En démocratie, le peuple exerce le pouvoir. En principe. En réalité, le système de représentation conduit à concentrer le pouvoir entre les mains d’une poignée de personnes qui animent le gouvernement et le Parlement. Si ces représentants ont une conscience aigüe de leur responsabilité à l’égard des citoyens, la démocratie fonctionne convenablement. L’histoire montre cependant que la plupart des individus sont fascinés par le pouvoir et qu’ils oublient rapidement qu’ils sont parvenus au sommet grâce à leurs compatriotes. Oint par le suffrage universel direct, le chef de l’État peut se prendre pour un monarque de droit divin, n’ayant de comptes à rendre à personne. S’enfermant dans une bulle, il ne rencontre alors que des gens qui pensent comme lui ou qui n’osent pas lui décrire la réalité. S’il n’a aucune culture historique et politique, il peut se comporter comme un vulgaire people, propre à s’esbaudir au milieu des riches et célèbres.
Or, la politique se fait loin des projecteurs et des paillettes. Quelqu’un qui pense pouvoir diriger un pays doit être conscient de son histoire et de son évolution politique, comprendre les
aspirations des habitants. Pour accéder à la charge suprême, il est donc nécessaire d’avoir accumulé une certaine expérience et, surtout, de s’intéresser réellement à ceux qu’on prétend diriger. Car la politique ne se résume pas à des slogans, à des menaces ou à des opérations de communication propres à séduire des jour nalistes paresseux.
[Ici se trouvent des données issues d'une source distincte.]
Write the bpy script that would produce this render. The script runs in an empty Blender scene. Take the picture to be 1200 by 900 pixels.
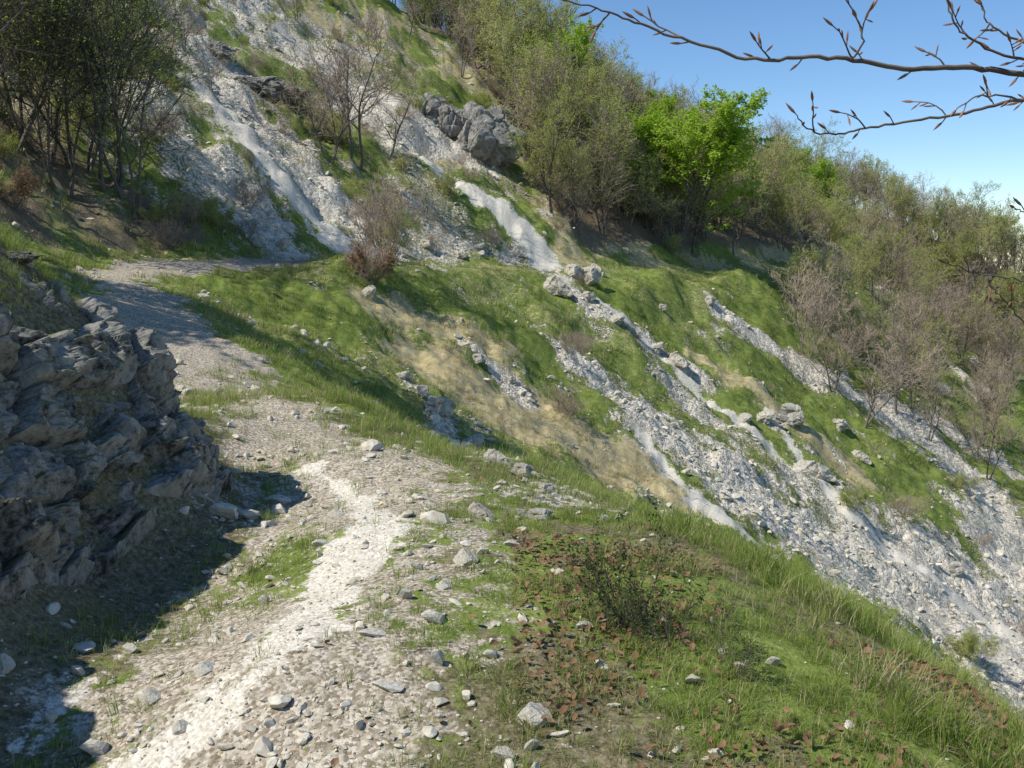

Ce ne sont pas les institutions qui empêchent un dirigeant politique de s’intéresser réellement à la vie de ses compatriotes. On peut bien sûr améliorer tel ou tel aspect afin que toutes les
composantes de la société soient représentées au Parlement et qu’il y ait de véritables contre-pouvoirs face à l’exécutif. Mais là n’est pas l’essentiel. Ce qui distingue un homme d’État d’un vulgaire politicien, c’est sa capacité à comprendre l’intérêt supérieur de son pays tout en accordant une attention particulière à la vie des citoyens, en particulier les plus fragiles. Dans une démocratie libérale, les plus riches et les plus puissants n’ont pas besoin de l’aide de l’État. Ce sont les plus faibles qu’il faut soutenir, comme le rappelle régulièrement le pape François en citant l’exemple de saint Martin de Tours. Pour un dirigeant politique, il n’est pas nécessaire d’être croyant pour adhérer à ce message. Il en va de la cohésion nationale.